In the fourth stanza, the turn comes back down to the instincts:

     For some of these,
     It could not be the place
     It is, without blood.
     These hunt, as they have done,
     But with claws and teeth grown perfect.

One thing of note with this stanza is that this poem is not questioning.  This stanza is exposing what heaven could be like for a hunter.  The instincts, just as the setting, is still intact.  And the last line of "But with claws and teeth grown perfect" feels as though there's a slight edge toward the phrase because of the word "perfect" which could reference creation, but hey, the divine as an entity is mostly out of the poem with the "having no souls" line.

Regardless on being soulless, these ones are, "more deadly than they can believe."  Stalking better.  Crouching better.  Then this line, "And their descent / Upon the bright backs of their prey" indicates two things -- a heaven for predators must have prey, two the word "descent" has a dual purpose (the physical action, and the implication of a downward spiral in metaphor [hell]).

But note the change in time with the next line, "May take years / In a sovereign floating of joy."  Time, even though paced slow will still lead to somewhere -- the descent.  And look at how "heaven" is described as a "floating of joy" -- for who?

To put it bluntly, "And those that are hunted / Know this as their life, Their reward: to walk" -- the prey's Heaven is quantified based on knowledge.  Their life is what they are known but instead of the usual hunt and be killed it's more of, "Under such trees in full knowledge, Of what is in glory above them, And feel no fear."

This is where the poem gets philosophical.  If the purpose of prey is to be hunted, but never die or feel pain -- then is it so bad?  For me, the poem here enforces stratification, not as a bad thing, but as something that "naturally" occurs in which, without emotion, becomes, "acceptance, compliance /  Fulfilling themselves without pain."

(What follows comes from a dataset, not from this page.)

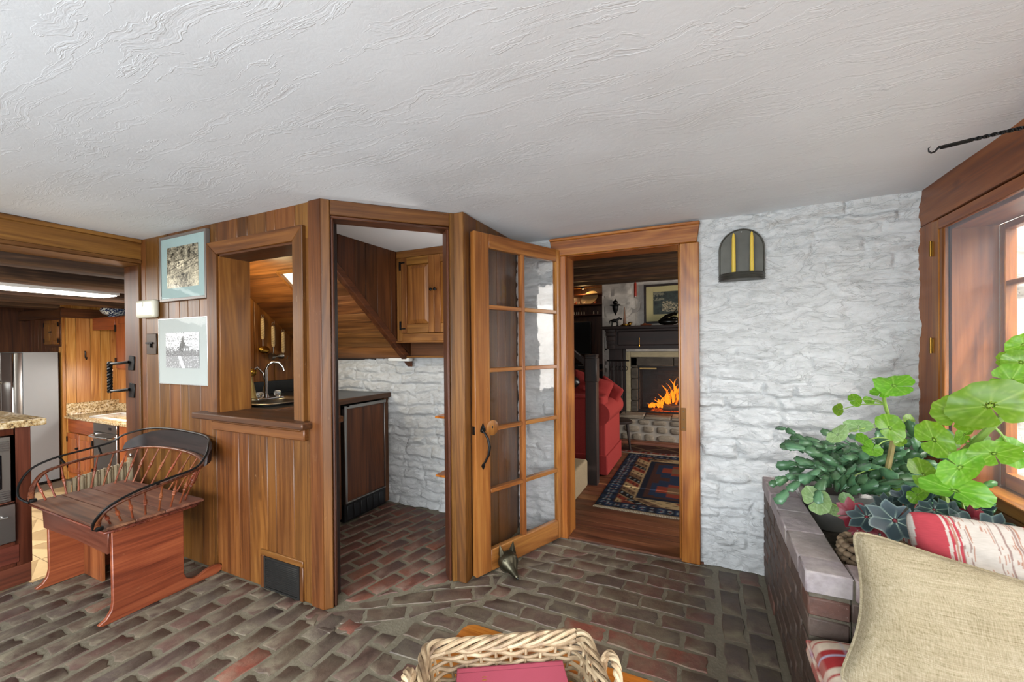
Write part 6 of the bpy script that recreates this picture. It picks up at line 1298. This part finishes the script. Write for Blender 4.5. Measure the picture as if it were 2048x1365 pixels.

The last stanza, the envoy, reiterates the first lines, but should give a new light to the situation:

     At the cycle's center.
     They tremble, they walk
     Under the tree.
     They fall, they are torn,
     They rise, They walk again.

There's a new spin on the meek will inherit the earth.  It's not that the wrongs of the world are gone, nor the feeling of trembling; rather, the insistence to go on which makes this poem either serious in the approach or cynical.  Seriously cynical?